- Information shown:
-- Begin --
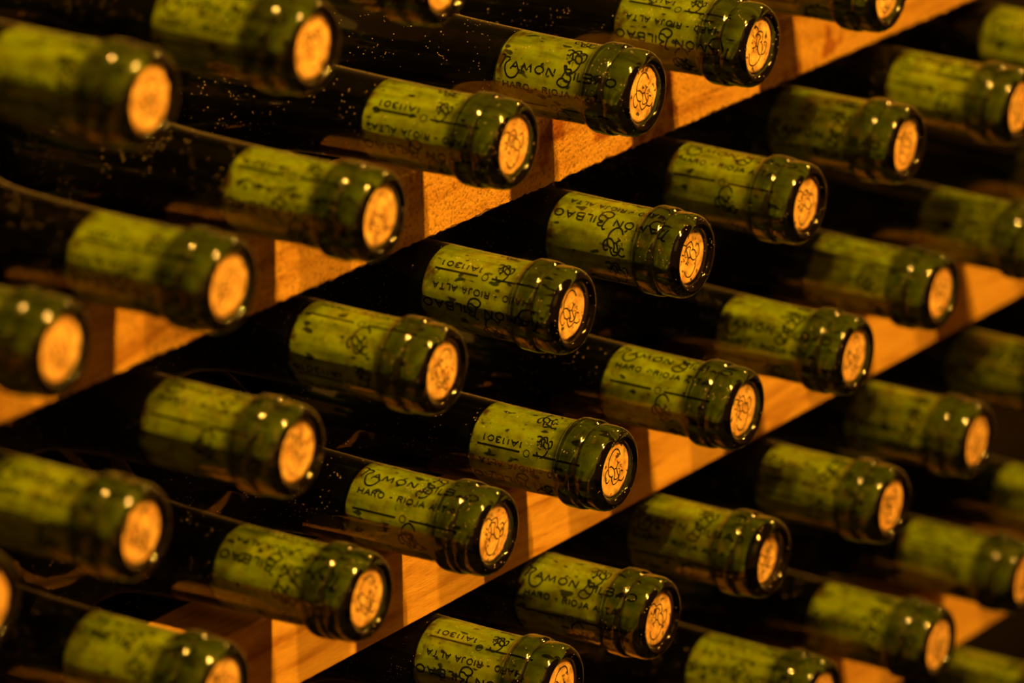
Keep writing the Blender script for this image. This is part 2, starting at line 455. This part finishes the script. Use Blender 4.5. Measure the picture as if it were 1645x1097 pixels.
# ------------------------------------------------------------------ one bottle
OUT = [(1.4, 9.55), (0.7, 9.8), (0.2, 10.3), (0.0, 10.9), (0.05, 11.6), (0.4, 12.3), (1.0, 12.95), (1.9, 13.5), (3.0, 13.85), (4.6, 14.0), (6.6, 14.0),
       (7.4, 13.92), (7.9, 13.75), (8.25, 13.7), (8.6, 13.8), (8.95, 14.15), (9.4, 14.45), (10.2, 14.65), (11.2, 14.7), (14.4, 14.7), (15.2, 14.6), (15.8, 14.3),
       (16.2, 13.85), (16.6, 13.45), (17.2, 13.2), (18.4, 13.05), (26, 13.0), (34, 13.05), (45, 13.25), (55, 13.5), (66, 13.9), (75, 14.4), (82, 15.1), (88, 16.4),
       (93, 18.4), (98, 21.4), (103, 24.9), (108, 28.2), (113, 30.8), (119, 32.0), (126, 32.9), (134, 33.2), (180, 33.2), (230, 33.2), (286, 33.2), (292, 32.6), (296, 31.2), (298, 29.6), (298.4, 27),
       (297, 22), (291, 14), (285, 8), (282, 3), (281.5, 0)]
INN = [(1.4, 9.55), (2.6, 9.35), (10, 9.3), (40, 9.3), (52, 9.33), (60, 9.6), (75, 10.6), (84, 11.8), (92, 14.6), (98, 18.2), (104, 22.3), (110, 26.2), (117, 29.3), (126, 31.0), (136, 31.3), (180, 31.3), (286, 31.3),
       (291, 29.5), (291, 24), (286, 14), (279, 7), (276, 2), (275.5, 0)]
WIN = [(t, max(0.0, r + .12) if r > 0 else 0) for t, r in INN if t >= 58]
WIN = [(50.7, 0), (50.7, 9.0), (51.2, 9.5)] + [(60, 9.82)] + WIN[1:]

def make_bottle():
    root = bpy.data.objects.new('wine_bottle', None)
    COL.objects.link(root)
    root.empty_display_size = .2
    NS = 160
    def fine(prof, step, tmax):
        out = [prof[0]]
        for (a, b) in zip(prof, prof[1:]):
            k = max(1, int(math.ceil(abs(b[0] - a[0]) / step))) if a[0] < tmax else 1
            for i in range(1, k + 1): out.append((a[0] + (b[0] - a[0]) * i / k, a[1] + (b[1] - a[1]) * i / k))
        return out
    V, F = lathe(fine(OUT, 1.0, 75), NS)
    V2, F2 = lathe(INN[1:], NS)
    n0 = len(V)
    F = [f[::-1] for f in F]
    V = V + V2
    F += [tuple(i + n0 for i in f) for f in F2]
    for i in range(NS):                       # stitch bore edge to bore
        j = (i + 1) % NS
        F.append((i, j, n0 + j, n0 + i))
    g = mesh_obj('glass_shell', V, F, GLASS, root)
    g['label'] = 'dusty green glass shell'
    bm = bmesh.new(); bm.from_mesh(g.data); bmesh.ops.recalc_face_normals(bm, faces=bm.faces); bm.to_mesh(g.data); bm.free()
    g.cycles.is_caustics_caster = True
    CP = [(CORK_T0, 0), (CORK_T0, 3), (CORK_T0, 6), (CORK_T0, 8.3), (CORK_T0 + .15, 8.95), (CORK_T0 + .5, 9.12), (2.9, 9.2), (3.7, CORK_R)] + [(t, CORK_R) for t in (8, 14, 20, 28, 36, 44, 49)] + [(50.3, CORK_R - .2), (CORK_T1, CORK_R - 1), (CORK_T1, 0)]
    V, F = lathe(CP, 64)
    def chip(v):
        x, y, z = v
        r = math.hypot(x, z) / MM
        if y / MM > CORK_T0 + 1.0 or r < 8: return v
        a = math.atan2(z, x)
        k = 1 - 0.10 * max(0.0, noise.noise(Vector((math.cos(a) * 2.2, math.sin(a) * 2.2, 3.3))) - 0.05) - 0.03 * abs(noise.noise(Vector((math.cos(a) * 7, math.sin(a) * 7, 1.3))))
        return (x * k, y, z * k)
    V = [chip(v) for v in V]
    c = mesh_obj('cork', V, [f[::-1] for f in F], CORK, root)
    bm = bmesh.new(); bm.from_mesh(c.data); bmesh.ops.recalc_face_normals(bm, faces=bm.faces); bm.to_mesh(c.data); bm.free()
    c['label'] = 'pale natural cork with dark print'
    c.cycles.is_caustics_receiver = True
    R = build_side_print()
    s = mesh_obj('cork_lettering', R.V, R.F, INK, c, False); s.cycles.is_caustics_receiver = True
    R = build_face_print()
    mesh_obj('cork_emblem', R.V, R.F, INK, c, False)
    V, F = lathe(WIN, 48)
    wn = mesh_obj('wine', V, F, WINE, root)
    bm = bmesh.new(); bm.from_mesh(wn.data); bmesh.ops.recalc_face_normals(bm, faces=bm.faces); bm.to_mesh(wn.data); bm.free()
    wn['label'] = 'dark red wine'
    return root

PROTO = make_bottle()
used = [False]
def place(x, y, z, facing, face_rot, recess, label):
    """facing: which line of the cork print (layout angle) is turned to the aisle; face_rot: turn of the emblem on the cork end"""
    if not used[0]:
        o = PROTO; used[0] = True
        kids = list(o.children)
    else:
        o = PROTO.copy(); COL.objects.link(o); kids = []
        for ch in PROTO.children:
            c = ch.copy(); COL.objects.link(c); c.parent = o; kids.append(c)
            for g in ch.children:
                d = g.copy(); COL.objects.link(d); d.parent = c
    spin = random.uniform(0, 6.28)
    o.location = (x * MM, y * MM, z * MM)
    o.rotation_euler = (0, spin, 0)
    for k in kids:
        if k.name.startswith('cork'):
            a = math.radians(facing - 69)
            k.rotation_euler = (0, a - spin, 0)
            k.location = (0, recess * MM, 0)
            for g in k.children:
                if g.name.startswith('cork_emblem'):
                    g.rotation_euler = (0, math.radians(face_rot) - a, 0)
    o['label'] = label; o['category'] = 'bottle'; o['group'] = 'wine bottles stacked in the rack'
    return o

BOTTLES = [
 # x, y, z of the mouth in mm; print facing; emblem turn; cork recess; label
 # second row above the sawn lath
 (-338.0, 0, 143.0, 30, 40, .2, 'sliver of a dark bottle lip at the left edge, below the top left corner'),
 (-254.7, -.1, 143.5, 20, 10, -.2, 'blurred green wine bottle nearest the top left corner, large bright orange cork end'),
 (-177.8, -1.7, 141.6, 62, 150, 0, 'blurred green bottle at the top edge, second from the top left corner'),
 (-104.2, 1.4, 145.6, 200, 60, .3, 'wine bottle cut by the top edge, only lower lip and cork showing, left of centre'),
 # row lying on the sawn lath
 (-295.0, .3, 82.6, 100, 30, -.2, 'leftmost bottle on the rough sawn lath, blurred, its neck cut by the left edge'),
 (-220.7, -3.2, 82.2, 232, 100, 0, 'second bottle from the left on the rough sawn lath, cork face blurred'),
 (-141.0, -1.6, 82.6, 243, 0, .1, 'third bottle from the left on the rough sawn lath, cork print upside down'),
 (-60.9, 2.5, 84.8, 222, 185, .2, 'fourth bottle from the left on the rough sawn lath, number and bar printed on cork'),
 (14.2, 1.5, 84.4, 38, 0, .1, 'sharp bottle on the rough sawn lath with the swash-lettered name upright on its cork'),
 (88.1, 1.8, 84.0, 245, 215, .2, 'second bottle from the right on the rough sawn lath, under the top edge, dusty neck'),
 (169.8, -1.9, 85.6, 40, 180, .4, 'rightmost bottle on the rough sawn lath, upper half cut by the top edge'),
 # row hanging just under the sawn lath
 (-330.4, -1.4, 20.8, 60, 0, -.2, 'bottle cut by the left edge near the bottom, a slice of glowing cork and lip'),
 (-258.5, -.4, 19.3, 85, 20, -.1, 'large blurred bottle at the left edge, second in the row below the sawn lath'),
 (-180.9, -.2, 21.0, 107, 200, 0, 'third bottle of the row below the sawn lath, bar and ring on cork'),
 (-102.5, .3, 24.4, 150, 25, .1, 'fourth bottle of the row below the sawn lath, vine emblem showing on upper neck'),
 (-27.4, .2, 23.5, 235, 0, .9, 'fifth bottle of the row below the sawn lath, print upside down, brown stains'),
 (47.2, .4, 22.8, 300, 180, .8, 'sixth bottle of the row below the sawn lath, pitted cork with emblem mid-neck'),
 (122.4, .4, 22.2, 106, 190, .3, 'seventh bottle of the row below the sawn lath, place name at top and bar below'),
 (198.0, 3.2, 24.6, 20, 170, .3, 'eighth bottle of the row below the sawn lath, emblem on its upper neck'),
 (275.7, -1.3, 21.4, 100, 20, .1, 'ninth bottle of the row below the sawn lath, cork end cut by right edge'),
 (351, 0, 22, 60, 0, 0, 'faint out-of-focus bottle neck in the top right corner'),
 # row lying on the planed lath
 (-297, 0, -38, 90, 0, 0, 'bottle mostly below the frame in the bottom left corner, thin line of neck showing'),
 (-221.9, -2.6, -38.8, 312, 190, -.2, 'leftmost bottle on the smooth lath, cut by the bottom edge, emblem large on neck'),
 (-140.7, 1.1, -36.9, 288, 10, .2, 'second bottle from the left on the smooth lath, wood reflected along its lower neck'),
 (-69.0, 1.2, -37.7, 88, 195, .2, 'third bottle from the left on the smooth lath, place name above a bar and ring'),
 (4.5, 1.8, -38.1, 203, 0, .2, 'fourth bottle from the left on the smooth lath, sharp number and heavy bar on cork'),
 (81.4, -1.4, -38.5, 100, 180, .2, 'fifth bottle from the left on the smooth lath, bar and emblem on its cork'),
 (155.3, -3.0, -39.3, 48, 5, .3, 'sixth bottle from the left on the smooth lath, swash-lettered name and place name below'),
 (232.1, 4.3, -37.6, 125, 160, .1, 'seventh bottle from the left on the smooth lath, just left of the right edge'),
 (308, 0, -38, 100, 0, 0, 'dim blurred bottle neck at the right edge, above the end of the smooth lath'),
 (384, 0, -38, 40, 0, 0, 'dark bottle body glimpsed at the right edge, above the smooth lath'),
 # row under the planed lath
 (-33.1, -2.6, -99.6, 246, 20, .2, 'bottle under the smooth lath cut by the bottom edge at centre, print upside down'),
 (36.3, 2.2, -99.2, 62, 200, .3, 'bottle under the smooth lath with upright name and place name, near bottom centre'),
 (110.2, 2.0, -100.4, 56, 0, 1.9, 'bottle under the smooth lath with its cork sunk deeper in the mouth'),
 (188.8, -2.3, -103.5, 72, 150, -.1, 'fourth bottle under the smooth lath, counted from bottom centre, slightly blurred'),
 (261.8, 1.9, -100.7, 20, 30, 0, 'fifth bottle under the smooth lath, soft yellow-green neck near the right edge'),
 (337, 0, -100, 60, 0, 0, 'dim blurred neck at the right edge under the end of the smooth lath'),
 (413, 0, -100, 40, 0, 0, 'dark bottle body glimpsed at the right edge, below the smooth lath'),
 # row on the corner lath
 (153.9, 3.3, -165.5, 275, 190, .2, 'left bottle on the corner lath, lower half cut by the bottom edge'),
 (227.0, -4.0, -167.3, 30, 20, -.3, 'middle bottle on the corner lath, cork end full in view near bottom right'),
 (304.1, .2, -166.3, 120, 0, 0, 'right bottle on the corner lath, cork end cut by the right edge'),
 (380, 0, -166, 40, 0, 0, 'very dim blurred neck at the right edge, above the right bottle on the corner lath'),
 # row under the corner lath
 (342, 0, -230, 100, 0, 0, 'dim blurred neck in the very bottom right corner, under the corner lath'),
]
for b in BOTTLES:
    place(*b)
-- End --
- Problem details:
Set down again, exactly, the lines of the material above from its first line to the one with "WIN = [(50.7, 0), (50.7, 9.0), (51.2, 9.5)]", inclusive. Leave the pictures out.

- Task result:
Keep writing the Blender script for this image. This is part 2, starting at line 455. This part finishes the script. Use Blender 4.5. Measure the picture as if it were 1645x1097 pixels.
# ------------------------------------------------------------------ one bottle
OUT = [(1.4, 9.55), (0.7, 9.8), (0.2, 10.3), (0.0, 10.9), (0.05, 11.6), (0.4, 12.3), (1.0, 12.95), (1.9, 13.5), (3.0, 13.85), (4.6, 14.0), (6.6, 14.0),
       (7.4, 13.92), (7.9, 13.75), (8.25, 13.7), (8.6, 13.8), (8.95, 14.15), (9.4, 14.45), (10.2, 14.65), (11.2, 14.7), (14.4, 14.7), (15.2, 14.6), (15.8, 14.3),
       (16.2, 13.85), (16.6, 13.45), (17.2, 13.2), (18.4, 13.05), (26, 13.0), (34, 13.05), (45, 13.25), (55, 13.5), (66, 13.9), (75, 14.4), (82, 15.1), (88, 16.4),
       (93, 18.4), (98, 21.4), (103, 24.9), (108, 28.2), (113, 30.8), (119, 32.0), (126, 32.9), (134, 33.2), (180, 33.2), (230, 33.2), (286, 33.2), (292, 32.6), (296, 31.2), (298, 29.6), (298.4, 27),
       (297, 22), (291, 14), (285, 8), (282, 3), (281.5, 0)]
INN = [(1.4, 9.55), (2.6, 9.35), (10, 9.3), (40, 9.3), (52, 9.33), (60, 9.6), (75, 10.6), (84, 11.8), (92, 14.6), (98, 18.2), (104, 22.3), (110, 26.2), (117, 29.3), (126, 31.0), (136, 31.3), (180, 31.3), (286, 31.3),
       (291, 29.5), (291, 24), (286, 14), (279, 7), (276, 2), (275.5, 0)]
WIN = [(t, max(0.0, r + .12) if r > 0 else 0) for t, r in INN if t >= 58]
WIN = [(50.7, 0), (50.7, 9.0), (51.2, 9.5)] + [(60, 9.82)] + WIN[1:]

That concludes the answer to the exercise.